Not listening is the problem

Dear Editor:

On the proposed hiring of an engagement consultant, mayor Andrew Jakubeit in his engaging column (Herald, Aug. 12) said the following: “Engagement has many different forms and aims… from ensuring information is properly reaching residents, in getting feedback on initiatives to involving and collaborating with the public in the decision making process.”

Let us examine how each of these aspects is presently being accomplished, and how the use of an engagement consultant can make a contribution:

1. Ensuring information is properly reaching residents: Except where the city elects to withhold information from the residents through confidentiality agreements or other devious means to avoid embarrassment or to prevent residents’ input, this aspect is not the problem. The city could decide to give all residents the necessary information without an engagement consultant’s recommendation.

2. Getting feedback on initiatives: This is not the problem based on the recent surge in letters to the editor. The problem is that city council and staff pays no attention to the feedback. City council similar to a dyslexic has trouble comprehending the written word.

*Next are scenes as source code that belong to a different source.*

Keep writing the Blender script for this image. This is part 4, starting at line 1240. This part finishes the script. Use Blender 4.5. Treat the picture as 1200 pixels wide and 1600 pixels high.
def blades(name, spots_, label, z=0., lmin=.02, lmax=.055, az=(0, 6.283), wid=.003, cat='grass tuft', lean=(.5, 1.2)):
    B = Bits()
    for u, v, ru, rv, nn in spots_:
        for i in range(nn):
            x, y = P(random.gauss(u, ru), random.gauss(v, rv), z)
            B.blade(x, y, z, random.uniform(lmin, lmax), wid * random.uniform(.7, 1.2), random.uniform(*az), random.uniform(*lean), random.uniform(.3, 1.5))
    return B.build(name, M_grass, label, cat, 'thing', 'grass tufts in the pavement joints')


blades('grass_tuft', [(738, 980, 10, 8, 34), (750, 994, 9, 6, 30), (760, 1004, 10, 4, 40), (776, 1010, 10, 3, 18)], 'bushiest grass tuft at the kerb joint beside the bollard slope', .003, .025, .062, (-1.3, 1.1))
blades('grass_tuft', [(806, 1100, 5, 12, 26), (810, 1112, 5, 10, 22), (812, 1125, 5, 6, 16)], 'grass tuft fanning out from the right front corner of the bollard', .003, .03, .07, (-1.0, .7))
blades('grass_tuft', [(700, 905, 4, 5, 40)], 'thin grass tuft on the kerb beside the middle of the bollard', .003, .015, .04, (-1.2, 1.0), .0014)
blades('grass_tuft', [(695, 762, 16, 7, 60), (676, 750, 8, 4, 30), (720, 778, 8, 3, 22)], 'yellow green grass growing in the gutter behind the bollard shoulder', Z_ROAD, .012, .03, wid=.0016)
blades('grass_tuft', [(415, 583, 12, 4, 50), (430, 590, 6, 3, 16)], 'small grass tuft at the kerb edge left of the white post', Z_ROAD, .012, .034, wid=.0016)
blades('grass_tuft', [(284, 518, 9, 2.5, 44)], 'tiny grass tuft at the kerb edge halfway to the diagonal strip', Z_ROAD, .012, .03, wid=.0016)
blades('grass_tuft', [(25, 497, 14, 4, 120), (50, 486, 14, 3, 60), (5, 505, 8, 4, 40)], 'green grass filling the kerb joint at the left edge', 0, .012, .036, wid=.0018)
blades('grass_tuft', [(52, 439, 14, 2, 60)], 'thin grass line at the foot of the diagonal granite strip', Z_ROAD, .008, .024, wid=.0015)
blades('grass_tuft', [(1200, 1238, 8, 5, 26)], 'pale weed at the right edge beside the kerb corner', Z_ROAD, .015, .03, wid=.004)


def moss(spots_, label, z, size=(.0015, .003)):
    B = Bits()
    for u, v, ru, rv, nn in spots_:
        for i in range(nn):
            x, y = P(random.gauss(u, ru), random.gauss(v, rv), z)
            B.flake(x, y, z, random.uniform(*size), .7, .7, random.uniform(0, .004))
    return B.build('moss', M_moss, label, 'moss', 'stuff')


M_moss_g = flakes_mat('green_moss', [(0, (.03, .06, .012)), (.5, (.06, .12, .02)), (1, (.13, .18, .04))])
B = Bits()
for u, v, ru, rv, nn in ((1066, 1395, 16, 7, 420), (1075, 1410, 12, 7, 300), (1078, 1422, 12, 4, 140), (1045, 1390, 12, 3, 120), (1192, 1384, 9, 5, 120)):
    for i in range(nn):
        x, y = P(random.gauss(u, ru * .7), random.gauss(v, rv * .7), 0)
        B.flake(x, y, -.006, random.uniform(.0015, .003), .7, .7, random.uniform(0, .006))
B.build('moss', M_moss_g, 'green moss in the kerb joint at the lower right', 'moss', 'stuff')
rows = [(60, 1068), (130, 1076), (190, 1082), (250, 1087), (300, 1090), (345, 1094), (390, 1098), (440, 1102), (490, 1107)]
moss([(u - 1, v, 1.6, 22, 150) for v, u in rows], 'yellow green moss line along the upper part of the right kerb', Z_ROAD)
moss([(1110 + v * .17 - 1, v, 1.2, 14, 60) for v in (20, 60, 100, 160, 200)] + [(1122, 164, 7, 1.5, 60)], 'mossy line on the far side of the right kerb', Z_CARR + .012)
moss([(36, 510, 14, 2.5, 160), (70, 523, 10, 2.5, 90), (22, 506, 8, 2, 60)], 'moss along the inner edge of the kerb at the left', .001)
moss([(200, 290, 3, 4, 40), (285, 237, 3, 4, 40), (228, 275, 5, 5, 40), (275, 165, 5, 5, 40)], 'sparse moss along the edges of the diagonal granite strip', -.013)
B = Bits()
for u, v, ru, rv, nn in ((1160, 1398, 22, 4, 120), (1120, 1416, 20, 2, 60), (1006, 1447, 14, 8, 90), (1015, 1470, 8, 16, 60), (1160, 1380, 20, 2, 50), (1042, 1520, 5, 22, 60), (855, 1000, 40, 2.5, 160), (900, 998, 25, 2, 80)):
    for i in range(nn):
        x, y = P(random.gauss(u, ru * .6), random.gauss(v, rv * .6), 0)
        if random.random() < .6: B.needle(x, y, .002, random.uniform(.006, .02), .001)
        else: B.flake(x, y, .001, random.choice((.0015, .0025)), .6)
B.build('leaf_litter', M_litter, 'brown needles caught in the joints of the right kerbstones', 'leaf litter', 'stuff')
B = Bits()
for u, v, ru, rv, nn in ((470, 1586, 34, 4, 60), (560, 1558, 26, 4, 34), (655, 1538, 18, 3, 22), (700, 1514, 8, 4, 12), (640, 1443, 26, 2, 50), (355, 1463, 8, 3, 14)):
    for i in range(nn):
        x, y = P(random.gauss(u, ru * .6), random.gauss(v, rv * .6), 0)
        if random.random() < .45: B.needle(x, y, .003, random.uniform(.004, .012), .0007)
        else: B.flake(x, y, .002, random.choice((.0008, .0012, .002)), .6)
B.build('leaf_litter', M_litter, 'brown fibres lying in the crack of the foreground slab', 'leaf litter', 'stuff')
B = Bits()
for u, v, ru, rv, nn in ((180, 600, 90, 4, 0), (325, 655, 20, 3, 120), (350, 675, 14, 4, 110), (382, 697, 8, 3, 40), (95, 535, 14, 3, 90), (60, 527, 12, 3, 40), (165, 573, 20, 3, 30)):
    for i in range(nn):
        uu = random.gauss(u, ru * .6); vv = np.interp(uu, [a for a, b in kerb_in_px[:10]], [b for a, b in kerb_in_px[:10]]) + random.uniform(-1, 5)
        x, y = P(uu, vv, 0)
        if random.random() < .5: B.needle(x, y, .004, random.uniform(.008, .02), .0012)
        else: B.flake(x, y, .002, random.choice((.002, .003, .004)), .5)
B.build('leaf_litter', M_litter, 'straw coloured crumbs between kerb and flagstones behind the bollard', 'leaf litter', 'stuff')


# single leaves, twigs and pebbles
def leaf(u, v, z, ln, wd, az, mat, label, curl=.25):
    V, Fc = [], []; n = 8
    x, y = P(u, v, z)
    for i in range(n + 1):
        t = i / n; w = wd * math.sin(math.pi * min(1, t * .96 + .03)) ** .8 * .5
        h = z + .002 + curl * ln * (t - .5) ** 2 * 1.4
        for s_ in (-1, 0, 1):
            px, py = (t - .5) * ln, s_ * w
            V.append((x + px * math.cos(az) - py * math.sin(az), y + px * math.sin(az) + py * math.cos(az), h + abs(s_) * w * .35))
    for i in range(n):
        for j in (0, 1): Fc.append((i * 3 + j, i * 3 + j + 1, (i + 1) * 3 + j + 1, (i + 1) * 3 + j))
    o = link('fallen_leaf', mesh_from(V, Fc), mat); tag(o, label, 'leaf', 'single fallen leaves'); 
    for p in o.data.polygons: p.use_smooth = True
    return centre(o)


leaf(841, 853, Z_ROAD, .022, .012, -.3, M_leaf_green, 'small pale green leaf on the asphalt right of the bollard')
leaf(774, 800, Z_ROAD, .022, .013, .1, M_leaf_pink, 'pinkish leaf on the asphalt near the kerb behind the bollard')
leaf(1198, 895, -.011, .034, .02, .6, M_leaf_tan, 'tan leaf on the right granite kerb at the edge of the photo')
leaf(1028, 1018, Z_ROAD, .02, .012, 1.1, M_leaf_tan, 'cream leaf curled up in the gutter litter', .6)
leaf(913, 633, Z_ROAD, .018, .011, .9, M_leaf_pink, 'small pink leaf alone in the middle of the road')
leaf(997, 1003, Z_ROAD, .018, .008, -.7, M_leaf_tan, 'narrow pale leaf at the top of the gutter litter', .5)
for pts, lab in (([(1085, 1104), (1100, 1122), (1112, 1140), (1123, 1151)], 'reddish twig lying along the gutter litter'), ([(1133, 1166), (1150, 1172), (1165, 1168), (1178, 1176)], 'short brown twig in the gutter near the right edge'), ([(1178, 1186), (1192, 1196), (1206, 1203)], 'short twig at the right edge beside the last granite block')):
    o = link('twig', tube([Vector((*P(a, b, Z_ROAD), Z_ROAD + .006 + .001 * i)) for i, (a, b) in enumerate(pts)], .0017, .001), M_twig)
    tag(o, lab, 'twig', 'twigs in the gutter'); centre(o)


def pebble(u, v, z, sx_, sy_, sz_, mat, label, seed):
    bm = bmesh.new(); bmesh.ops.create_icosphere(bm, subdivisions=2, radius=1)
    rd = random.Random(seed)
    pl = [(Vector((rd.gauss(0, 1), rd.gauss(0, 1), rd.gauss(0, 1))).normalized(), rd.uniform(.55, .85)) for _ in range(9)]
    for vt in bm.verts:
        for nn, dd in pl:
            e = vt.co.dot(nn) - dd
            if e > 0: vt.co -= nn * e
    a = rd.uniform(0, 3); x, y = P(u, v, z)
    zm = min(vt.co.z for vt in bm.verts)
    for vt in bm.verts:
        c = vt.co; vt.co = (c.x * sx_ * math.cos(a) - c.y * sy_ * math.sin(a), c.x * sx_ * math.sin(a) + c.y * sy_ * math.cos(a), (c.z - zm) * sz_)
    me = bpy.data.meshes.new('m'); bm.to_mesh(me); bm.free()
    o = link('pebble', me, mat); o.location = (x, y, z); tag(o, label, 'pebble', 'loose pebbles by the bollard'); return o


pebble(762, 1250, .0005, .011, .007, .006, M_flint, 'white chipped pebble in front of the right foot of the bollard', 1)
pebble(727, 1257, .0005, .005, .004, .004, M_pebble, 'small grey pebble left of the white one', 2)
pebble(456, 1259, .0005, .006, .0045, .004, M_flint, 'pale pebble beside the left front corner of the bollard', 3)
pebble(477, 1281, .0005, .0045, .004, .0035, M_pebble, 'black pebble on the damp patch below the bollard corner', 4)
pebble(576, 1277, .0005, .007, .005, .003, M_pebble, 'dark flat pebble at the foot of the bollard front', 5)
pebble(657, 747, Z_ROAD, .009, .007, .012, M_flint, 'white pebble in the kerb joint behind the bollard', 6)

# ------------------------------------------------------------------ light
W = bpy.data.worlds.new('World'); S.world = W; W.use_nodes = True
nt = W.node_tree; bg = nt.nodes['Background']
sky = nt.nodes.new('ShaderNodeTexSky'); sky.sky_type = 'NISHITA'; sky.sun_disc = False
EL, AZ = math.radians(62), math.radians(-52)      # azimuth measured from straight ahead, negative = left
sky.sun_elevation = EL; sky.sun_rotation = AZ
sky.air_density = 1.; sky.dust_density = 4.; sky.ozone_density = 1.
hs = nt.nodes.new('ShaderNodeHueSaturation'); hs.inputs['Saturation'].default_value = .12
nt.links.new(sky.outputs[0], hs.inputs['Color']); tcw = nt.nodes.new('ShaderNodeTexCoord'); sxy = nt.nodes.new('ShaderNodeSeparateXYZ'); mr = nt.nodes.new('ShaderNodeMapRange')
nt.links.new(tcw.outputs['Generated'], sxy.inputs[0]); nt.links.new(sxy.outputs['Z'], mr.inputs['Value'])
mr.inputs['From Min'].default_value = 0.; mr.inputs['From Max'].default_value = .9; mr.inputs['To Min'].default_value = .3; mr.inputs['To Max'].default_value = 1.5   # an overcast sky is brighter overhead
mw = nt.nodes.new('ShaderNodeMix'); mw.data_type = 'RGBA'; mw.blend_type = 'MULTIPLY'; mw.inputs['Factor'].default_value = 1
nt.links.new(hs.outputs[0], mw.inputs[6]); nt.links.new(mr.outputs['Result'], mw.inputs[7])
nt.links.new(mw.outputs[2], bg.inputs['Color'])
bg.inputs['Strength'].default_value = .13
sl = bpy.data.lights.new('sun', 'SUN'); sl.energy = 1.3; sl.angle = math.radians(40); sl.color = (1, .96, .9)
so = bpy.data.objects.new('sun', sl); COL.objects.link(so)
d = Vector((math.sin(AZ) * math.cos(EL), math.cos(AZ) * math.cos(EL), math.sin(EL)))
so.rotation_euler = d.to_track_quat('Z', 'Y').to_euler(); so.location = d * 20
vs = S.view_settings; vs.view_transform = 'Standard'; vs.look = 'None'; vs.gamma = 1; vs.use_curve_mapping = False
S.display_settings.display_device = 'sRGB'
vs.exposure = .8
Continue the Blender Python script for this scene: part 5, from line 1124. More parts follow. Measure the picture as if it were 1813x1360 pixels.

The mayor apparently has difficulty differentiating between majority and minority as has been shown in the case of the Skaha Lake Park controversy.

The engagement consultant, if city council would listen to him/her, will probably tell them to hold a binding referendum on land use items such as the divestiture of part of Skaha Lake Park. The mayor has been told this numerous times before. Forming a committee to study future park allocation and use, as the mayor did, is of little value after ignoring all the public input on the use of part of Skaha Lake park for a commercial waterslide. Closing the barn door after the horse has bolted is not productive.

3. Involving and collaborating with the public in the decision making process: Here I see a complete failure on the part of the city, and it is not solvable by adding additional staff. It is covered under listening skills noted above. It is interesting when the CAO spoke of staff workload he spoke of them working harder, not working smarter. How much of the work load at city hall results from the controversy created by the city’s current approach to input from the public?

Having analyzed the problem faced by the city on engagement with the public, I have found it to be listening skills and attitude on the part of civic administration, and negated the need for adding an engagement consultant to the payroll. Adding 10 engagement consultants will not solve this problem.